Hurn Museum of Contemporary Folk Art

Savannah, Georgia

The Hurn Museum occupies an unusual position in the American contemporary landscape: a dedicated institution for folk art operating within a fine art framework. This distinction shapes everything—what the museum collects, how it contextualizes work, and which conversations it hosts. The collection emphasizes contemporary practice rooted in vernacular traditions: self-taught artists, craft-based approaches, and work made outside institutional art education. The building itself, modest in scale relative to encyclopedic institutions, creates an intimate viewing experience that rewards sustained attention to surface, material, and hand. The museum's curatorial approach resists both the romanticization of folk practice (the naive artist trope) and its relegation to historical archive. Instead, it positions contemporary folk practitioners as active participants in art discourse—makers contending with form, tradition, and personal vision in real time. The typical visitor here encounters works that prioritize visual thinking over conceptual apparatus, figuration over abstraction, and durational craft over technological mediation. This requires a different kind of looking: the eye learns to track gesture, recognize invention within constraint, and understand how regional and biographical specificity generates meaning.

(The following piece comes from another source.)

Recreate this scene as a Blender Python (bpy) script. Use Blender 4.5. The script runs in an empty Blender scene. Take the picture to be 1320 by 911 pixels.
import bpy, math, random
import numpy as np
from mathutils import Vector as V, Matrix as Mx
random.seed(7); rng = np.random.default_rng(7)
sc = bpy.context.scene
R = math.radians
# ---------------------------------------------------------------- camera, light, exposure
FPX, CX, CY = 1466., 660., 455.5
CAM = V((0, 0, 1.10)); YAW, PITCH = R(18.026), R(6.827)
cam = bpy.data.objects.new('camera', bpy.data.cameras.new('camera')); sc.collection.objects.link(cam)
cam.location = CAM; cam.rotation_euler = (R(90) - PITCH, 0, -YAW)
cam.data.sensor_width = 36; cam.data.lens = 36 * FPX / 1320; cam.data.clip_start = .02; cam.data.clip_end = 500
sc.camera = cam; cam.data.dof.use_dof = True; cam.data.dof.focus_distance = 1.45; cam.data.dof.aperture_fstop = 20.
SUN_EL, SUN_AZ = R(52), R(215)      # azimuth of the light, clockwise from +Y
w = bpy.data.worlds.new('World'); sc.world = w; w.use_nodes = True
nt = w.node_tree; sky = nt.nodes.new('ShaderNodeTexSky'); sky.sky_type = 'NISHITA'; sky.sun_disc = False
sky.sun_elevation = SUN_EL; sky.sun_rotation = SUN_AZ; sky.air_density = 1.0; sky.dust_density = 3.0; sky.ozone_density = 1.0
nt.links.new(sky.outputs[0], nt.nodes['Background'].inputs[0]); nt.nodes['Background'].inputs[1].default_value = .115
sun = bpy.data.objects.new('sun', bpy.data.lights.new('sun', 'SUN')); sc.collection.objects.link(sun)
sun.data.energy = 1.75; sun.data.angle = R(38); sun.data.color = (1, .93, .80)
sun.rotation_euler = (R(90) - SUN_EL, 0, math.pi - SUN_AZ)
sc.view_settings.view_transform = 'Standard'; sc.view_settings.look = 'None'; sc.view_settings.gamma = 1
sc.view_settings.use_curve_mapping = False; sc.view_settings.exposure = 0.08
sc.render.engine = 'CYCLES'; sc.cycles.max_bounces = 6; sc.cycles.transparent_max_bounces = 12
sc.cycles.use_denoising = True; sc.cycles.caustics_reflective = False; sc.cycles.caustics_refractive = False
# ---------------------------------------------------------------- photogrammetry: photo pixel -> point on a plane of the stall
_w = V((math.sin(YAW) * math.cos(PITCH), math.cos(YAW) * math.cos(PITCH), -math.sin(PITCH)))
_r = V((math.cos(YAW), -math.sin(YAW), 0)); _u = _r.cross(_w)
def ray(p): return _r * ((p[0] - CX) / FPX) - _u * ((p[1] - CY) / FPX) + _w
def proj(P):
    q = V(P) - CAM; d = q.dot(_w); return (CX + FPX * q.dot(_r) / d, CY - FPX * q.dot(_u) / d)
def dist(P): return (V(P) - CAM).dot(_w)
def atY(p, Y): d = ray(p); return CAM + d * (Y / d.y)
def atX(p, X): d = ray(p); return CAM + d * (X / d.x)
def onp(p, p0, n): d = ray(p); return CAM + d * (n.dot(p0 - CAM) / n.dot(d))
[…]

The institution's editorial stance—what it chooses to acquire, exhibit, and interpret—suggests a conviction that the distinction between folk and fine art is administrative rather than inherent.

Signature collections

The Hurn's holdings center on contemporary self-taught and vernacular artists, with particular strength in Southern practice. The collection emphasizes figuration across multiple media: painting, sculpture, textile work, and mixed media. Historically, the institution has acquired work by artists working within quilting traditions, outsider painting, and craft-based sculpture. The collection's geographic and cultural range reflects Savannah's position within the broader American South, though holdings extend beyond regional boundaries. Figurative content predominates—portraiture, narrative scenes, ancestral representation, and the human form recur across media and generations of makers. The museum's approach treats these works within contemporary art history while maintaining sensitivity to the distinct traditions, communities, and intentions from which they emerge. Rather than presenting folk practice as historical artifact, the collection emphasizes living and recent practitioners working in sustained dialogue with both inherited tradition and contemporary cultural moment.